Saturday, August 29, 2009

A Letter of Introduction

http://www.gutenberg.org/files/29425/29425-h/29425-h.htm

The Project Gutenberg EBook of The Confessions of a Caricaturist, Vol. 1 (of 2), by Harry Furniss

Harry Furniss, The Confessions of a Caricaturist, vol. 1 (New York & London: Harper & Brothers, 1902), p. 34

A propos of letters of introduction, I am reminded of a brother artist, who, although a caricaturist, was entirely devoid of guile, and, in addition, was as absent-minded as the popularly-accepted type of ardent scientist or professor of ultra-abstruse subject. Well, this curious species of satirist was setting forth on travels in foreign climes, and in order to lighten in some measure the vicissitudes inseparable from peripatetic wandering, he was provided with a letter of introduction to a certain British consul. The writer of this letter enclosed it in one to my friend, in which he said that he would find the consul a most arrant snob, and a bumptious, arrogant humbug as well—in fact, a cad to the backbone; but that he (my friend) was not to mind this, for, as he could claim acquaintanceship with several dukes and duchesses, all he had to do was to trot out their names for the edification of the consul, who would then render him every attention, and thus compensate him to some extent for having to come into contact with such an insufferable vulgarian. On the return of the guileless satirist to England the writer of the letter of introduction inquired how he had fared with the consul, and great was his surprise to hear him drawl out, in his habitual lethargic manner:

"Well, my dear fellow, he did not receive me very warmly, and he did not ask me to dinner. In fact, he struck me as being rather cool."

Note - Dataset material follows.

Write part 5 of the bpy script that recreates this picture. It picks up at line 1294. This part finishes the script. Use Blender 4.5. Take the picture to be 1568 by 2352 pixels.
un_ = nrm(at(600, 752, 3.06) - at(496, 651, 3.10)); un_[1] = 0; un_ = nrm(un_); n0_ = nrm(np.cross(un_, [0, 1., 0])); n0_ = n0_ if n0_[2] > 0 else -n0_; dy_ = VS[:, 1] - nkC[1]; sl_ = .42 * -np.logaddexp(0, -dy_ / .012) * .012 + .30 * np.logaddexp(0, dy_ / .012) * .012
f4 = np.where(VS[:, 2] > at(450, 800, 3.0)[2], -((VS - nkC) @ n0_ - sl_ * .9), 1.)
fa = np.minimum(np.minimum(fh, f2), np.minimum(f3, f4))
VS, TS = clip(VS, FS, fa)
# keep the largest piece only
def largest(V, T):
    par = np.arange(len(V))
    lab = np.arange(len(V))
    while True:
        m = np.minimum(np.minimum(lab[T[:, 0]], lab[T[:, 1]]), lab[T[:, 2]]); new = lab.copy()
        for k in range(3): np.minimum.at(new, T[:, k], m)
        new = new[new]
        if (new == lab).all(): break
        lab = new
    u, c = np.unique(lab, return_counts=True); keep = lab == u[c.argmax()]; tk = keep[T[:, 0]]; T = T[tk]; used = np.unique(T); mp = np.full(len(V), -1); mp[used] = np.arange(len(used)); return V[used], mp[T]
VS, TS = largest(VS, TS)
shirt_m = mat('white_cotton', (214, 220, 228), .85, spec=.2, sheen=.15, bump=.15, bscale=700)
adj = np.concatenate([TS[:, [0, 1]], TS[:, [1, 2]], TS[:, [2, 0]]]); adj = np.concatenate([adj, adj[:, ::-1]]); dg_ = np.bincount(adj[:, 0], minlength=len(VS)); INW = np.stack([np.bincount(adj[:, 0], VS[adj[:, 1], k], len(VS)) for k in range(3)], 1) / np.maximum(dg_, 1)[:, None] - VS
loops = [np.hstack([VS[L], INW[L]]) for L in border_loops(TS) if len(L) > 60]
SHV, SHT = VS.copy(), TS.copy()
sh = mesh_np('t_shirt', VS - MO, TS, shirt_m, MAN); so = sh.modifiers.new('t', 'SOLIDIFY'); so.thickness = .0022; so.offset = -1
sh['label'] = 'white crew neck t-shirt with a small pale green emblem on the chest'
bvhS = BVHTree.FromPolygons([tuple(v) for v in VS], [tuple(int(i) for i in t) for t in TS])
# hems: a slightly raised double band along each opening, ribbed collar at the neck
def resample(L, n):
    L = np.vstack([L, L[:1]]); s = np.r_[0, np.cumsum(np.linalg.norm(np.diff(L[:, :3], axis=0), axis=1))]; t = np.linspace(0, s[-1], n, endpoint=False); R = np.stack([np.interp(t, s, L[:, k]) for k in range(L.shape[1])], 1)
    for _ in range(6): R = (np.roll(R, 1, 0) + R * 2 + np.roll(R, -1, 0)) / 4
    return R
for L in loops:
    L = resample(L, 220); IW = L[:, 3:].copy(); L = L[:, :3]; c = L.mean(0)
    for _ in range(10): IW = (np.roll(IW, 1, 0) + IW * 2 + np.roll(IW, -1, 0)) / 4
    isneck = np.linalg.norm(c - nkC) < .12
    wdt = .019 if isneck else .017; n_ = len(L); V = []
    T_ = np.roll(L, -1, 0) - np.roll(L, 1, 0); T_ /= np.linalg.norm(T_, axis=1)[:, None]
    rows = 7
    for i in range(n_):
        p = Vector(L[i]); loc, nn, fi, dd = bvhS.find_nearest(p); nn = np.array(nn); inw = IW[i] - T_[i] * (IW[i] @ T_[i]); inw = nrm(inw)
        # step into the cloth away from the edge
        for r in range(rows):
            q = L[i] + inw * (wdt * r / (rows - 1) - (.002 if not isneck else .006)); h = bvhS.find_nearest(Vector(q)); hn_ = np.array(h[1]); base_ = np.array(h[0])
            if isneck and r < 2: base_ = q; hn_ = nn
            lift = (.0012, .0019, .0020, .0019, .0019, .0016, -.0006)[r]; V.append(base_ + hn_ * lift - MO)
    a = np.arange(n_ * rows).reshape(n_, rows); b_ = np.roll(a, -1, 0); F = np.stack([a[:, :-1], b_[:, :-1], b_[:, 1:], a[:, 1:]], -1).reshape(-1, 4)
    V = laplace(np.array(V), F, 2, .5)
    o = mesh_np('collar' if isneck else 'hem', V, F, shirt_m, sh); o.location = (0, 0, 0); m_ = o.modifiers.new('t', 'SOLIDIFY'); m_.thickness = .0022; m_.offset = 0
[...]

"Well, you do surprise me!" rejoined his friend. "He's a horrible cad, as I told you in my letter, but he's awfully hospitable, and I really can't understand what you tell me. You gave him my letter of introduction?"

"Well, I thought so," said my friend; "but, do you know, on my journey home I discovered it in my pocket-book, so I must have handed him instead your note to me about him!"